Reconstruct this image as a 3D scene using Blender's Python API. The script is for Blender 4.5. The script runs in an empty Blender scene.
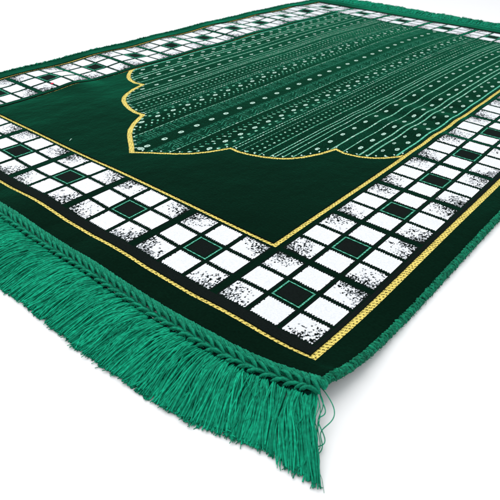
import bpy, math, random
import numpy as np
from mathutils import Matrix, Vector

# ------------------------------------------------------------------ camera, light, exposure
S = 0.093            # metres per design unit (one block of the tile border)
Q = 0.8648           # a block is a little shorter along the length of the rug
FLOOR = -0.050       # design units, the pile surface is at zero
sc = bpy.context.scene
col = sc.collection

cam_d = bpy.data.cameras.new('camera')
cam = bpy.data.objects.new('camera', cam_d); col.objects.link(cam)
yaw, pit, rol = 2.2607, 0.6078, 0.0188
fw = Vector((math.cos(yaw)*math.cos(pit), math.sin(yaw)*math.cos(pit), -math.sin(pit)))
rt = Vector((math.sin(yaw), -math.cos(yaw), 0)); up = rt.cross(fw)
r2 = math.cos(rol)*rt + math.sin(rol)*up
u2 = -math.sin(rol)*rt + math.cos(rol)*up
m = Matrix((r2, u2, -fw)).transposed().to_4x4()
m.translation = Vector((1.9173, -2.8797, 2.8145))*S
cam.matrix_world = m
cam_d.sensor_width = 36; cam_d.lens = 558.08/500*36
cam_d.clip_start = 0.01; cam_d.clip_end = 100
cam_d.dof.use_dof = True; cam_d.dof.focus_distance = 0.48; cam_d.dof.aperture_fstop = 30
sc.camera = cam

w = bpy.data.worlds.new('World'); sc.world = w; w.use_nodes = True
bg = w.node_tree.nodes['Background']
bg.inputs[0].default_value = (0.96, 0.98, 1.0, 1); bg.inputs[1].default_value = 0.88

def lamp(name, loc, target, size, power, color=(1, 1, 1)):
    d = bpy.data.lights.new(name, 'AREA'); d.shape = 'SQUARE'; d.size = size; d.energy = power; d.color = color
    o = bpy.data.objects.new(name, d); col.objects.link(o)
    o.location = loc
    o.rotation_euler = (Vector(target)-Vector(loc)).to_track_quat('-Z', 'Y').to_euler()
    return o
lamp('softbox_lamp', (-0.45, 0.12, 1.15), (-0.22, 0.15, 0), 1.2, 8.9, (1, 0.99, 0.97))
sc.view_settings.view_transform = 'Standard'
sc.view_settings.look = 'None'
sc.view_settings.exposure = 0.28
sc.view_settings.gamma = 1

rng = np.random.default_rng(11)
random.seed(5)

# ------------------------------------------------------------------ materials
def mat(name, color, rough=0.9, spec=0.1, sheen=0.0, tint=(1, 1, 1), sheen_rough=0.4,
        var=0.15, vscale=900.0, bump=0.0, bscale=1500.0, nap=0.0, island=0.0):
    mt = bpy.data.materials.new(name); mt.use_nodes = True
    nt = mt.node_tree; N = nt.nodes; L = nt.links
    b = N['Principled BSDF']
    b.inputs['Roughness'].default_value = rough
    b.inputs['Specular IOR Level'].default_value = spec
    b.inputs['Sheen Weight'].default_value = sheen
    b.inputs['Sheen Roughness'].default_value = sheen_rough
    b.inputs['Sheen Tint'].default_value = (*tint, 1)
    tc = N.new('ShaderNodeTexCoord')
    nz = N.new('ShaderNodeTexNoise'); nz.inputs['Scale'].default_value = vscale; nz.inputs['Detail'].default_value = 2
    L.new(tc.outputs['Object'], nz.inputs['Vector'])
    mr = N.new('ShaderNodeMapRange')
    mr.inputs['From Min'].default_value = 0.25; mr.inputs['From Max'].default_value = 0.75
    mr.inputs['To Min'].default_value = 1-var; mr.inputs['To Max'].default_value = 1+var
    L.new(nz.outputs['Fac'], mr.inputs['Value'])
    val = mr.outputs[0]
    if island:
        g = N.new('ShaderNodeNewGeometry')
        mi = N.new('ShaderNodeMapRange')
        mi.inputs['To Min'].default_value = 1-island; mi.inputs['To Max'].default_value = 1+island
        L.new(g.outputs['Random Per Island'], mi.inputs['Value'])
        mm = N.new('ShaderNodeMath'); mm.operation = 'MULTIPLY'
        L.new(val, mm.inputs[0]); L.new(mi.outputs[0], mm.inputs[1]); val = mm.outputs[0]
    vm = N.new('ShaderNodeVectorMath'); vm.operation = 'SCALE'
    vm.inputs[0].default_value = color
    L.new(val, vm.inputs['Scale']); L.new(vm.outputs[0], b.inputs['Base Color'])
    last = None
    if nap:     # brushed nap: broad soft waves in the lie of the pile
        n2 = N.new('ShaderNodeTexNoise'); n2.inputs['Scale'].default_value = 15; n2.inputs['Detail'].default_value = 4
        mp = N.new('ShaderNodeMapping'); mp.inputs['Scale'].default_value = (1.0, 0.7, 1.0)
        L.new(tc.outputs['Object'], mp.inputs['Vector']); L.new(mp.outputs[0], n2.inputs['Vector'])
        bp = N.new('ShaderNodeBump'); bp.inputs['Strength'].default_value = nap; bp.inputs['Distance'].default_value = 0.006
        L.new(n2.outputs['Fac'], bp.inputs['Height']); last = bp
    if bump:
        n3 = N.new('ShaderNodeTexNoise'); n3.inputs['Scale'].default_value = bscale; n3.inputs['Detail'].default_value = 2
        L.new(tc.outputs['Object'], n3.inputs['Vector'])
        b3 = N.new('ShaderNodeBump'); b3.inputs['Strength'].default_value = bump; b3.inputs['Distance'].default_value = 0.0006
        L.new(n3.outputs['Fac'], b3.inputs['Height'])
        if last: L.new(last.outputs[0], b3.inputs['Normal'])
        last = b3
    if last: L.new(last.outputs[0], b.inputs['Normal'])
    return mt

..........

[Aim]
Say how many lines of the data include the word "scene". Nothing other than the number should be given.

[Final result]
2